Faktor penting di dalam proses pembuatan kebijakan saat awal masa Orde Baru adalah kelompok konglomerat. Mirip seperti birokrat-birokrat politik, konglomerat indonesia telah banyak di untungkan dari campur tangan Negara dalam wilayah ekonomi.
Konglomerat ini di bedakan menjadi empat jenis yaitu, konglomerasi besar cina, konglomerasi yang di miliki oleh keluarga Suharto, konglomerasi oleh kelompok pribumi dan kelompok bisnis yang di miliki oleh militer. Sebagai kelas kapitalis paling atas di Negara ini, mereka mempunyai hubungan saling menguntungkan dengan birokrasi politik dan telah di untungkan oleh proteksi Negara dalam bentuk tariff dan non- tariff dalam berdagang dan retiksi terhadap investasi asing. Konglomerasi ini juga menikmati akses pada kewenangan dan fasilitas pemerintah untuk mendapat konsesi lahan untuk eksploitasi minyak dan gas, penambangan dan penebangan hutan, mengambangkan perkebunan, membangun daerah-daerah industry perumahan dan fasilitas pariwisata dan lain-lain.
Pada pertengahan 1980an dengan turunnya pendapatan minyak dan dengan perubahan-perubahan structural penting dalam ekonomi dunia, Indonesia di hadapkan pada kekuatan-kekuatan Liberalisme yang mendorong industry indonesia ke dalam situasi global keuntungan komparatif dan menciptakan tekanan kebijakan-kebijakan deregulasi di saat Indonesia memposisikan diri ke dalam pasar global. Sejak pemburu rente yang di nilai sebagai ekonomi yang irasional, disfungsional dan inefisien. Karena itu banyak yang menyimpulkan anasir konglomerat dan keluarga-keluarga bisnis politik sekarang ini mencoba mereorganisasi peranan ekonomi Negara dan posisi mereka sendiri di dalam ekonomi sehingga dalam hal ini Negara lebih berpihak kepada kepentingan konglomerat dan Negara cenderung dipegang oleh monopoli Negara.
Tekanan lain untuk agenda liberal berasal dari lembaga-lembaga keuangan internasional, terutama Bank dunia.
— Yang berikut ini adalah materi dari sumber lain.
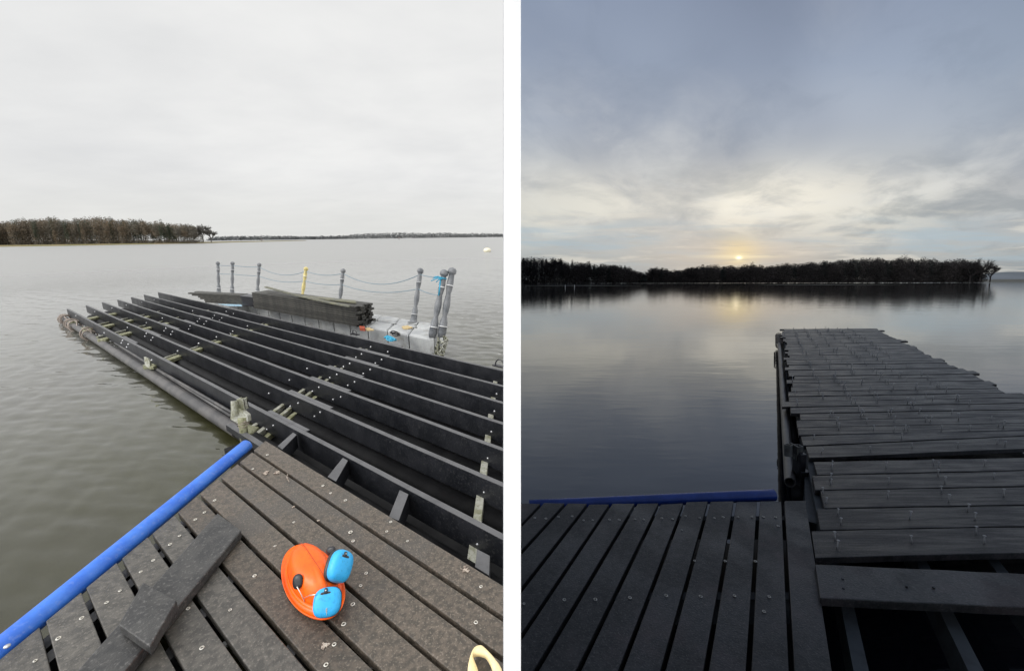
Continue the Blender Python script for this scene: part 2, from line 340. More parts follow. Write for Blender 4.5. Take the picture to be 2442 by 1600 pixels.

Pada tahun 1991 bank dunia menerbitkan sebuah dokumen yang mengkritik kebijakan tanah di Indonesia yang mendorong administrasi dan pengelolaan tanah yang berorientasi pasar. Berdasarkan dari  sumber buku-buku sejarah akibat dari system kekuatan orde baru ini di kemudian secara konsisten, menyeluruh dan terus-menerus membentuk proyek administrasi tanah yang di ancangkan selama dua puluh lima tahun dan di mulai sejak tahun 1995.